Welcome to Derry Star Slams Charlotte's Finale Decision
Taylour Paige openly criticizes her character's shocking choice to remain in the cursed town, calling the writing unrealistic despite acknowledging the 1962 setting's constraints on women.
Following Pennywise's return to his decades-long slumber, several characters in the season finale made their escape plans from the cursed town. Rose, the Grogan family, and Dick Hallorann all prepared to leave Derry behind. However, the Hanlon family chose a different path entirely, deciding to remain and take control of Rose's abandoned farm, despite Leroy's previous objections to staying.
"Maybe the next damn fool mission needs to be together," Charlotte tells her husband with a grin, hinting that her family would become Derry's new guardians against future supernatural threats.
Actor Questions Character's Motivation
Taylour Paige found it difficult to believe her character would make such a choice after everything the family had endured. "I'm not happy with the way this was written, if I'm being honest," she revealed in a recent interview. "I'm like, 'There's no f*cking way.' I mean, I guess the lore is that you forget when you're in Derry, but I don't buy it."
The actress expressed wanting "more" for Charlotte, Leroy, and their son Will, though she acknowledged that a woman choosing to return to domestic life made sense given the era's limitations. "I think it would have been maybe too radical for Charlotte to leave," she observed. "And also too radical for women of 1962 to be like, 'I'm out.' That was very rare. It just didn't really happen then, right? Most people stayed in loveless marriages. Most women, I think, had to deny themselves to keep the family together."
Finding Bright Spots in the Story
Despite her frustrations with Charlotte's ending, Paige praised certain aspects of her character's journey. She particularly enjoyed the mother-son dynamics and Charlotte's storyline involving Hank Grogan, whom she assisted after he was falsely blamed for the theater killings.
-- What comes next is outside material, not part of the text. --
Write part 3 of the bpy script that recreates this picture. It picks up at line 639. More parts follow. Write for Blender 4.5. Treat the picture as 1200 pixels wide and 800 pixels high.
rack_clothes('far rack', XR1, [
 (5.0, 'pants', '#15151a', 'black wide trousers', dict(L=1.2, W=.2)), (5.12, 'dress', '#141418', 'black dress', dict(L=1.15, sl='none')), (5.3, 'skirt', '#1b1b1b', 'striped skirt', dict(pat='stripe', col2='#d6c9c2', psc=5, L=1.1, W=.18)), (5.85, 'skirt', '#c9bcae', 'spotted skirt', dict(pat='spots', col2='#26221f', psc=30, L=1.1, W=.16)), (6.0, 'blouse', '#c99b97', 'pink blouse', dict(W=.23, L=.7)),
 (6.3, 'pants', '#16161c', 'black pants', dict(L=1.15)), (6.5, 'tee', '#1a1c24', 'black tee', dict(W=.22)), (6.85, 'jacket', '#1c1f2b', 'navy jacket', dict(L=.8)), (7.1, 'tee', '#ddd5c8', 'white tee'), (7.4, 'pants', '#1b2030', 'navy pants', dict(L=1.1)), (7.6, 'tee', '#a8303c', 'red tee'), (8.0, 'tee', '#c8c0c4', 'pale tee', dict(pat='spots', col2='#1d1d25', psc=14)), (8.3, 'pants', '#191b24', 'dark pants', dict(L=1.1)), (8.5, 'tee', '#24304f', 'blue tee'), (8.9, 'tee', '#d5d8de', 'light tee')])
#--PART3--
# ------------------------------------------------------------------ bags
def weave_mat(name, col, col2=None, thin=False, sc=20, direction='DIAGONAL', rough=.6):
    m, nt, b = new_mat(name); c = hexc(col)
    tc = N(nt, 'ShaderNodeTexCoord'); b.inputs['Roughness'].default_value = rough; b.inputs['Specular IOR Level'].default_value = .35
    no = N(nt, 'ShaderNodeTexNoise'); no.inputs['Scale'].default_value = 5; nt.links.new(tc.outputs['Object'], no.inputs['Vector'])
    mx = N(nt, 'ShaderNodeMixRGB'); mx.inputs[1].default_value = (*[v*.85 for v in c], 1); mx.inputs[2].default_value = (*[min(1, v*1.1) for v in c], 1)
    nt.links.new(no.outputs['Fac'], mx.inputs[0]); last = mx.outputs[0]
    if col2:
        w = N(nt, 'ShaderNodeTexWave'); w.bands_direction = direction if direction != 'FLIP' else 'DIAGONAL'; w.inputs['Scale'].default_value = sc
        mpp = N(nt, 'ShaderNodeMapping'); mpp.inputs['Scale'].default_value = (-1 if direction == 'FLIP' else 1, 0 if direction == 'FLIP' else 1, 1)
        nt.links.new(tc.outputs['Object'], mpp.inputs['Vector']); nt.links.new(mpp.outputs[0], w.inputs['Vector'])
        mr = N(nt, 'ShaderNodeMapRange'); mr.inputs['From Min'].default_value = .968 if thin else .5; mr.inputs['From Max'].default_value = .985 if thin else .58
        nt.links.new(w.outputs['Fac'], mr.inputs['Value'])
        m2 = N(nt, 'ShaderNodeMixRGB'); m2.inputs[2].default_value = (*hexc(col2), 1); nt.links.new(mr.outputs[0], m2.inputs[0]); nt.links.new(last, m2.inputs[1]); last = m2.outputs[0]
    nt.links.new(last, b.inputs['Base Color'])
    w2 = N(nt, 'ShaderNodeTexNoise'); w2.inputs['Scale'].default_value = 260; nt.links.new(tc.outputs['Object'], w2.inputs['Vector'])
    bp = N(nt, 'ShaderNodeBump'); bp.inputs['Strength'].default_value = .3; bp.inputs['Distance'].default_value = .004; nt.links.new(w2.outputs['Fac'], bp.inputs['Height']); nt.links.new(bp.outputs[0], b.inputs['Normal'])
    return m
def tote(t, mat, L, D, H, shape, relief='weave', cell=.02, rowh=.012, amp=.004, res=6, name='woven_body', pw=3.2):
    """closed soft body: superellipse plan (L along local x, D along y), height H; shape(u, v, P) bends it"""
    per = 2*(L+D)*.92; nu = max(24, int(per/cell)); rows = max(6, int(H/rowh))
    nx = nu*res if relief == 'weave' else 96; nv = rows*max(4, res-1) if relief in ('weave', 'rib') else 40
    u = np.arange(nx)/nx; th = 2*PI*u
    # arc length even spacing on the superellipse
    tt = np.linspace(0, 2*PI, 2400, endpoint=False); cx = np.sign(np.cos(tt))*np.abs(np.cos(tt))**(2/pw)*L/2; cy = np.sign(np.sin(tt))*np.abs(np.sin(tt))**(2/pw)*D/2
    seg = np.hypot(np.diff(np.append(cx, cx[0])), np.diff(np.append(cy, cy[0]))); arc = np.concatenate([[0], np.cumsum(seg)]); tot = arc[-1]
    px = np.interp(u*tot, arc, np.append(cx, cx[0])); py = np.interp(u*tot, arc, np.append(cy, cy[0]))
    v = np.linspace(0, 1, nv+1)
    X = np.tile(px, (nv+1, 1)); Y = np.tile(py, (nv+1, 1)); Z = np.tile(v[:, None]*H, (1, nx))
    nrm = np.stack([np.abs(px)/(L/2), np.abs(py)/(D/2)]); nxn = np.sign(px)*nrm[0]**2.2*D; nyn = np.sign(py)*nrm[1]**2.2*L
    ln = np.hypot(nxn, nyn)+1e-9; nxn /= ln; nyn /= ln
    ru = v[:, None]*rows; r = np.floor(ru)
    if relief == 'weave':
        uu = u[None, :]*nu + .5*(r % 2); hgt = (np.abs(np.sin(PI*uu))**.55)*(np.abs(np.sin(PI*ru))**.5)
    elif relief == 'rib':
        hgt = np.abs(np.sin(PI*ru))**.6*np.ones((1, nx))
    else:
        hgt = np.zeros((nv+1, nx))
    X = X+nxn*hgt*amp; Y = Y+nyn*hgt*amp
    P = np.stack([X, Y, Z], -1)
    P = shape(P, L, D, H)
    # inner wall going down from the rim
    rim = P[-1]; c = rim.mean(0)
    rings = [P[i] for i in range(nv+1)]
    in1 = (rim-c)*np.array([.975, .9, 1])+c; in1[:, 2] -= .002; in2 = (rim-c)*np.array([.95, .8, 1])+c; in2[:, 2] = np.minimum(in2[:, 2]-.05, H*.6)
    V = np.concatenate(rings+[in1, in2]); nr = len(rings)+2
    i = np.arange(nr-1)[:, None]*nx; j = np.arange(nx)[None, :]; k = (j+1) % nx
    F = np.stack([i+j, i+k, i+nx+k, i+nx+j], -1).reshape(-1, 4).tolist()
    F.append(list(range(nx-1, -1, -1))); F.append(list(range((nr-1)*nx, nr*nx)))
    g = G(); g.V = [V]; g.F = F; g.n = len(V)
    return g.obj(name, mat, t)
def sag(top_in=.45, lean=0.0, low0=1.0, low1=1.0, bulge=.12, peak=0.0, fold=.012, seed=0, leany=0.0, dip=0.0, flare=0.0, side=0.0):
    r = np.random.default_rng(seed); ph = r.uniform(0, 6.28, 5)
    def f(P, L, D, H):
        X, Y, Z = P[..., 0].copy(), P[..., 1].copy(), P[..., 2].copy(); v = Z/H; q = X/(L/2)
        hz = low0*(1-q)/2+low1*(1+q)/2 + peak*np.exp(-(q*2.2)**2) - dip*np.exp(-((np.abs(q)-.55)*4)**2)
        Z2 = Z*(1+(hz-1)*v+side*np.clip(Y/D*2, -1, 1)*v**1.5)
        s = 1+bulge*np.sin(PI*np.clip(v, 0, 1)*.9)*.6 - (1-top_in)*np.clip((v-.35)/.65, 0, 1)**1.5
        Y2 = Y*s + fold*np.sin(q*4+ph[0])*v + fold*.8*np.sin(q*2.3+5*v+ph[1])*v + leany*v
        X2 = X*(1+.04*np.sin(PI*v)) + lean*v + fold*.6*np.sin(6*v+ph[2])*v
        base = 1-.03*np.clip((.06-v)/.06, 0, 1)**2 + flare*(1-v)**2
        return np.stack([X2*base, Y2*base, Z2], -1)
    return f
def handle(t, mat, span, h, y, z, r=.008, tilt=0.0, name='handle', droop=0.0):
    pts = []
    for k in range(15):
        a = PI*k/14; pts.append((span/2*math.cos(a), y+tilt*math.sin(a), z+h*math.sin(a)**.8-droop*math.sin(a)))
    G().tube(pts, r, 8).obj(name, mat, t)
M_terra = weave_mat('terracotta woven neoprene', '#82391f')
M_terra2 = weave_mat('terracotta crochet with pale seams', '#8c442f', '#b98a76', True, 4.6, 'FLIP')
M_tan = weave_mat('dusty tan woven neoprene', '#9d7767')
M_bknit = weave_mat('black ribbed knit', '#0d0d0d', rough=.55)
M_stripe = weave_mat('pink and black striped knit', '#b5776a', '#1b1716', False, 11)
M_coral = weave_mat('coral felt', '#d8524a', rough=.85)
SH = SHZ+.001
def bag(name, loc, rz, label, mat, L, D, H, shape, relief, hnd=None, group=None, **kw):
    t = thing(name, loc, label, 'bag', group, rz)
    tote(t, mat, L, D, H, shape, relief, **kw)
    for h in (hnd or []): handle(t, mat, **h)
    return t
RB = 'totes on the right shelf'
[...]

"I think, being a mother – at least I can speak to it now after, I wasn't a mother when I was shooting -- but I think becoming a mother gives you these superpowers, and this super kind of compassion," she explained. "That was a nice way to kind of get a little bit of more of Charlotte's inner world and the way that she thinks, and what she believes in, kind of gives you a little bit more color than just like, she's at home cooking, stewing."